• **WRITTEN INSTRUCTION**: Copy out the listing that follows, exact in every word, and skip the images.

------------------------------------------------------------------------

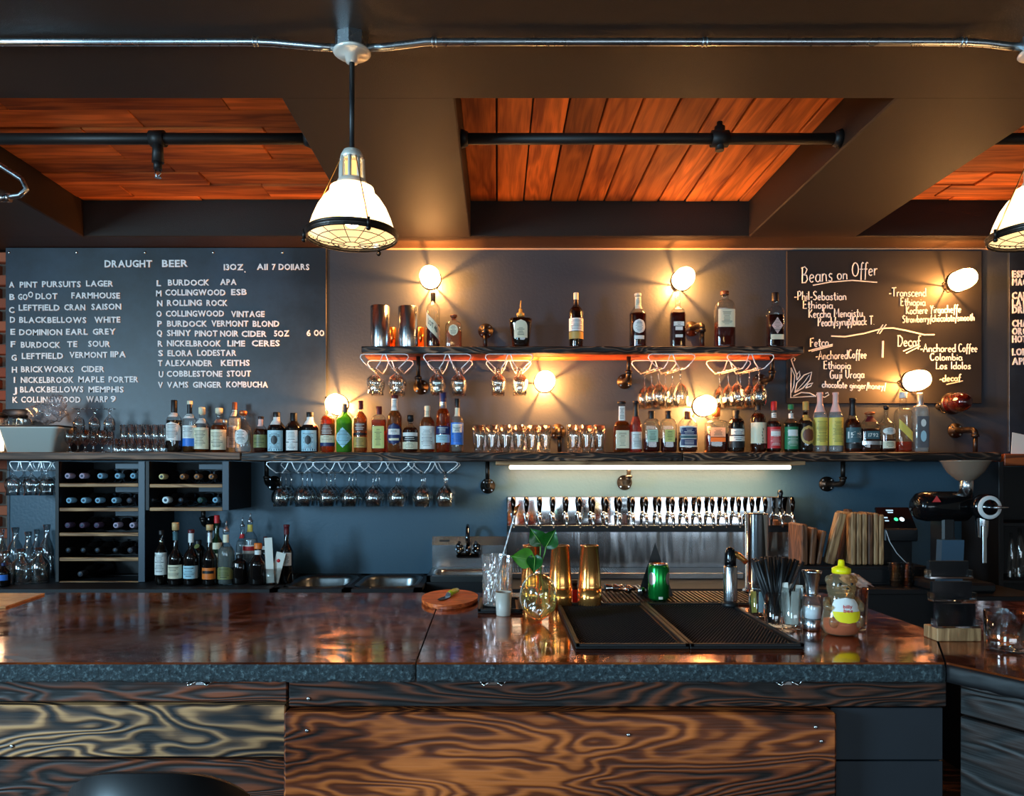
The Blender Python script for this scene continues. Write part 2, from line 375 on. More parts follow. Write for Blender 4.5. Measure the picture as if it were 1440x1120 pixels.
def mat_random(name, c0, c1, rough, bump=0.4, bscale=60):
    m, nt, b = newmat(name); N = nt.nodes.new; L = nt.links.new
    oi = N('ShaderNodeObjectInfo'); cr = N('ShaderNodeValToRGB'); cr.color_ramp.elements[0].color = c0; cr.color_ramp.elements[1].color = c1
    L(oi.outputs['Random'], cr.inputs[0]); L(cr.outputs[0], b.inputs['Base Color']); b.inputs['Roughness'].default_value = rough
    tc = N('ShaderNodeTexCoord'); n = N('ShaderNodeTexNoise'); n.inputs['Scale'].default_value = bscale; L(tc.outputs['Object'], n.inputs['Vector'])
    bp = N('ShaderNodeBump'); bp.inputs['Strength'].default_value = bump; bp.inputs['Distance'].default_value = 0.004; L(n.outputs[0], bp.inputs['Height']); L(bp.outputs[0], b.inputs['Normal'])
    return m
M['brick'] = mat_random('red_brick', rgb(120, 56, 38), rgb(178, 96, 64), 0.85)
M['cabblue'] = mat('cabinet_blue', rgb(46, 62, 76), 0.45, noise=0.1, nscale=8)
M['dark'] = mat('dark_cabinet', rgb(19, 18, 20), 0.55)
M['panelblue'] = mat('dark_blue_panel', rgb(30, 35, 41), 0.55, noise=0.2, nscale=10)
_cm = {}
def cmat(r, g, b, rough=0.5, metal=0.0):
    k = (r, g, b, rough, metal)
    if k not in _cm: _cm[k] = mat('paint_%d_%d_%d' % (r, g, b), rgb(r, g, b), rough, metal)
    return _cm[k]
_lm = {}
def liq(r, g, b):
    k = (r, g, b)
    if k not in _lm:
        c = rgb(r, g, b); _lm[k] = thin('liquid_%d_%d_%d' % k, c, tuple(x * 0.3 for x in c[:3]) + (1,), 0.6, 0.05, diff=0.22, dcol=c)
    return _lm[k]
_gm = {}
def gls(kind):
    if kind not in _gm:
        if kind == 'clear': _gm[kind] = thin('bottle_clear', (0.9, 0.92, 0.92, 1), (0.16, 0.18, 0.2, 1), 1.2)
        elif kind == 'dark': _gm[kind] = mat('bottle_dark', rgb(20, 16, 15), 0.06, coat=0.5)
        elif kind == 'green': _gm[kind] = thin('bottle_green', rgb(120, 190, 60), rgb(30, 70, 15), 1.0, diff=0.45, dcol=rgb(90, 170, 50))
        elif kind == 'dkgreen': _gm[kind] = mat('bottle_dark_green', rgb(18, 46, 26), 0.07, coat=0.5)
        elif kind == 'blue': _gm[kind] = thin('bottle_blue', rgb(60, 90, 190), rgb(20, 30, 80), 1.0, diff=0.3, dcol=rgb(40, 60, 150))
        elif kind == 'brown': _gm[kind] = thin('bottle_brown', rgb(110, 45, 20), rgb(30, 12, 6), 1.0, diff=0.4, dcol=rgb(70, 26, 12))
    return _gm[kind]
# ------------------------------------------------------------------ lettering
_gc = {}
def glyph(ch, bold=0.0):
    k = (ch, bold)
    if k not in _gc:
        c = bpy.data.curves.new('g', 'FONT'); c.body = ch; c.size = 1.0; c.resolution_u = 2; c.offset = bold; c.fill_mode = 'FRONT'
        o = bpy.data.objects.new('g', c); COL.objects.link(o); bpy.context.view_layer.update()
        me = bpy.data.meshes.new_from_object(o); v = [(p.co.x, p.co.y) for p in me.vertices]; f = [tuple(p.vertices) for p in me.polygons]
        bpy.data.objects.remove(o); bpy.data.curves.remove(c); bpy.data.meshes.remove(me)
        x0 = min(p[0] for p in v) if v else 0; x1 = max(p[0] for p in v) if v else 0.3
        _gc[k] = ([(p[0] - x0, p[1]) for p in v], f, x1 - x0)
    return _gc[k]
def line_geo(text, width=None, cap=None, bold=0.02, gap=0.09, jit=0.0, space=0.3):
    """2D verts and faces of a line of letters, left at 0, baseline 0"""
    x = 0; V = []; Fc = []
    for ch in text:
        if ch == ' ': x += space; continue
        v, f, w_ = glyph(ch, bold); n = len(V)
        dy = random.uniform(-jit, jit); r_ = random.uniform(-jit, jit) * 0.8
        V += [(x + a + r_ * b * -1, b + dy + r_ * a) for a, b in v]; Fc += [tuple(i + n for i in q) for q in f]
        x += w_ + gap
    x -= gap
    sx = (width / x) if width else 1; sy = (cap / 0.69) if cap else sx
    return [(a * sx, b * sy) for a, b in V], Fc, x * sx
def flat_text(name, text, x0, x1, zc, cap, Y, m, parent, jit=0.0, th=0.004, bold=0.02, tilt=0.0):
    V, Fc, w_ = line_geo(text, x1 - x0, cap, bold, jit=jit)
    n = len(V); mb = MB()
    v = [(x0 + a, Y - th, zc - cap / 2 + b + a * tilt) for a, b in V] + [(x0 + a, Y, zc - cap / 2 + b + a * tilt) for a, b in V]
    # boundary edges -> sides
    ec = {}
    for q in Fc:
        for i in range(len(q)):
            e = (q[i], q[(i + 1) % len(q)]); ek = tuple(sorted(e)); ec.setdefault(ek, []).append(e)
    f = list(Fc) + [(e[0][0], e[0][1], e[0][1] + n, e[0][0] + n) for e in ec.values() if len(e) == 1]
    mb.add(v, f); return mb.build(name, m, parent)
# =================================================================== STRUCTURE
WY = 4.45; CEIL = EYE + 1.35; DECK = EYE + 1.554
XL, XR = -5.0, 5.2
struct(MB().box(XL, XR, -4, 4.8, -0.1, 0).build('floor', wood('floor_boards', rgb(30, 20, 14), rgb(86, 56, 36), freq=1, rough=0.5)))
struct(MB().box(-2.944, XR, WY, WY + 0.12, EYE + .08, DECK + 0.1).build('wall_back', M['wall']), 'dark grey upper part of the wall behind the bar')
struct(MB().box(-2.944, XR, WY, WY + 0.12, 0, EYE + .08).build('wall_back', M['wall_low']), 'blue teal lower part of the wall behind the bar')
lw = MB()
for a, b, c, d in ((-4, -1.55, 0, 3.1), (-1.55, -.05, 0, 1.35), (-1.55, -.05, 2.65, 3.1), (-.05, 4.8, 0, 3.1)): lw.box(XL - 0.1, XL, a, b, c, d)
struct(lw.build('wall_left', M['plaster']))
fr = MB().box(XL - .08, XL + .03, -1.55, -1.5, 1.35, 2.65).box(XL - .08, XL + .03, -.1, -.05, 1.35, 2.65).box(XL - .08, XL + .03, -1.55, -.05, 1.35, 1.4).box(XL - .08, XL + .03, -1.55, -.05, 2.6, 2.65)
win = struct(fr.build('window_3', M['black'])); MB().box(XL - .05, XL - .04, -1.5, -.1, 1.4, 2.6).build('pane', M['glass'], win)
struct(MB().box(XR, XR + 0.1, -4, 4.8, 0, DECK + 0.1).build('wall_right', M['plaster']))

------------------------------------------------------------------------

• **THE RESPONSE**:
The Blender Python script for this scene continues. Write part 2, from line 375 on. More parts follow. Write for Blender 4.5. Measure the picture as if it were 1440x1120 pixels.
def mat_random(name, c0, c1, rough, bump=0.4, bscale=60):
    m, nt, b = newmat(name); N = nt.nodes.new; L = nt.links.new
    oi = N('ShaderNodeObjectInfo'); cr = N('ShaderNodeValToRGB'); cr.color_ramp.elements[0].color = c0; cr.color_ramp.elements[1].color = c1
    L(oi.outputs['Random'], cr.inputs[0]); L(cr.outputs[0], b.inputs['Base Color']); b.inputs['Roughness'].default_value = rough
    tc = N('ShaderNodeTexCoord'); n = N('ShaderNodeTexNoise'); n.inputs['Scale'].default_value = bscale; L(tc.outputs['Object'], n.inputs['Vector'])
    bp = N('ShaderNodeBump'); bp.inputs['Strength'].default_value = bump; bp.inputs['Distance'].default_value = 0.004; L(n.outputs[0], bp.inputs['Height']); L(bp.outputs[0], b.inputs['Normal'])
    return m
M['brick'] = mat_random('red_brick', rgb(120, 56, 38), rgb(178, 96, 64), 0.85)
M['cabblue'] = mat('cabinet_blue', rgb(46, 62, 76), 0.45, noise=0.1, nscale=8)
M['dark'] = mat('dark_cabinet', rgb(19, 18, 20), 0.55)
M['panelblue'] = mat('dark_blue_panel', rgb(30, 35, 41), 0.55, noise=0.2, nscale=10)
_cm = {}
def cmat(r, g, b, rough=0.5, metal=0.0):
    k = (r, g, b, rough, metal)
    if k not in _cm: _cm[k] = mat('paint_%d_%d_%d' % (r, g, b), rgb(r, g, b), rough, metal)
    return _cm[k]
_lm = {}
def liq(r, g, b):
    k = (r, g, b)
    if k not in _lm:
        c = rgb(r, g, b); _lm[k] = thin('liquid_%d_%d_%d' % k, c, tuple(x * 0.3 for x in c[:3]) + (1,), 0.6, 0.05, diff=0.22, dcol=c)
    return _lm[k]
_gm = {}
def gls(kind):
    if kind not in _gm:
        if kind == 'clear': _gm[kind] = thin('bottle_clear', (0.9, 0.92, 0.92, 1), (0.16, 0.18, 0.2, 1), 1.2)
        elif kind == 'dark': _gm[kind] = mat('bottle_dark', rgb(20, 16, 15), 0.06, coat=0.5)
        elif kind == 'green': _gm[kind] = thin('bottle_green', rgb(120, 190, 60), rgb(30, 70, 15), 1.0, diff=0.45, dcol=rgb(90, 170, 50))
        elif kind == 'dkgreen': _gm[kind] = mat('bottle_dark_green', rgb(18, 46, 26), 0.07, coat=0.5)
        elif kind == 'blue': _gm[kind] = thin('bottle_blue', rgb(60, 90, 190), rgb(20, 30, 80), 1.0, diff=0.3, dcol=rgb(40, 60, 150))
        elif kind == 'brown': _gm[kind] = thin('bottle_brown', rgb(110, 45, 20), rgb(30, 12, 6), 1.0, diff=0.4, dcol=rgb(70, 26, 12))
    return _gm[kind]
# ------------------------------------------------------------------ lettering
_gc = {}
def glyph(ch, bold=0.0):
    k = (ch, bold)
    if k not in _gc:
        c = bpy.data.curves.new('g', 'FONT'); c.body = ch; c.size = 1.0; c.resolution_u = 2; c.offset = bold; c.fill_mode = 'FRONT'
        o = bpy.data.objects.new('g', c); COL.objects.link(o); bpy.context.view_layer.update()
        me = bpy.data.meshes.new_from_object(o); v = [(p.co.x, p.co.y) for p in me.vertices]; f = [tuple(p.vertices) for p in me.polygons]
        bpy.data.objects.remove(o); bpy.data.curves.remove(c); bpy.data.meshes.remove(me)
        x0 = min(p[0] for p in v) if v else 0; x1 = max(p[0] for p in v) if v else 0.3
        _gc[k] = ([(p[0] - x0, p[1]) for p in v], f, x1 - x0)
    return _gc[k]
def line_geo(text, width=None, cap=None, bold=0.02, gap=0.09, jit=0.0, space=0.3):
    """2D verts and faces of a line of letters, left at 0, baseline 0"""
    x = 0; V = []; Fc = []
    for ch in text:
        if ch == ' ': x += space; continue
        v, f, w_ = glyph(ch, bold); n = len(V)
        dy = random.uniform(-jit, jit); r_ = random.uniform(-jit, jit) * 0.8
        V += [(x + a + r_ * b * -1, b + dy + r_ * a) for a, b in v]; Fc += [tuple(i + n for i in q) for q in f]
        x += w_ + gap
    x -= gap
    sx = (width / x) if width else 1; sy = (cap / 0.69) if cap else sx
    return [(a * sx, b * sy) for a, b in V], Fc, x * sx
def flat_text(name, text, x0, x1, zc, cap, Y, m, parent, jit=0.0, th=0.004, bold=0.02, tilt=0.0):
    V, Fc, w_ = line_geo(text, x1 - x0, cap, bold, jit=jit)
    n = len(V); mb = MB()
    v = [(x0 + a, Y - th, zc - cap / 2 + b + a * tilt) for a, b in V] + [(x0 + a, Y, zc - cap / 2 + b + a * tilt) for a, b in V]
    # boundary edges -> sides
    ec = {}
    for q in Fc:
        for i in range(len(q)):
            e = (q[i], q[(i + 1) % len(q)]); ek = tuple(sorted(e)); ec.setdefault(ek, []).append(e)
    f = list(Fc) + [(e[0][0], e[0][1], e[0][1] + n, e[0][0] + n) for e in ec.values() if len(e) == 1]
    mb.add(v, f); return mb.build(name, m, parent)
# =================================================================== STRUCTURE
WY = 4.45; CEIL = EYE + 1.35; DECK = EYE + 1.554
XL, XR = -5.0, 5.2
struct(MB().box(XL, XR, -4, 4.8, -0.1, 0).build('floor', wood('floor_boards', rgb(30, 20, 14), rgb(86, 56, 36), freq=1, rough=0.5)))
struct(MB().box(-2.944, XR, WY, WY + 0.12, EYE + .08, DECK + 0.1).build('wall_back', M['wall']), 'dark grey upper part of the wall behind the bar')
struct(MB().box(-2.944, XR, WY, WY + 0.12, 0, EYE + .08).build('wall_back', M['wall_low']), 'blue teal lower part of the wall behind the bar')
lw = MB()
for a, b, c, d in ((-4, -1.55, 0, 3.1), (-1.55, -.05, 0, 1.35), (-1.55, -.05, 2.65, 3.1), (-.05, 4.8, 0, 3.1)): lw.box(XL - 0.1, XL, a, b, c, d)
struct(lw.build('wall_left', M['plaster']))
fr = MB().box(XL - .08, XL + .03, -1.55, -1.5, 1.35, 2.65).box(XL - .08, XL + .03, -.1, -.05, 1.35, 2.65).box(XL - .08, XL + .03, -1.55, -.05, 1.35, 1.4).box(XL - .08, XL + .03, -1.55, -.05, 2.6, 2.65)
win = struct(fr.build('window_3', M['black'])); MB().box(XL - .05, XL - .04, -1.5, -.1, 1.4, 2.6).build('pane', M['glass'], win)
struct(MB().box(XR, XR + 0.1, -4, 4.8, 0, DECK + 0.1).build('wall_right', M['plaster']))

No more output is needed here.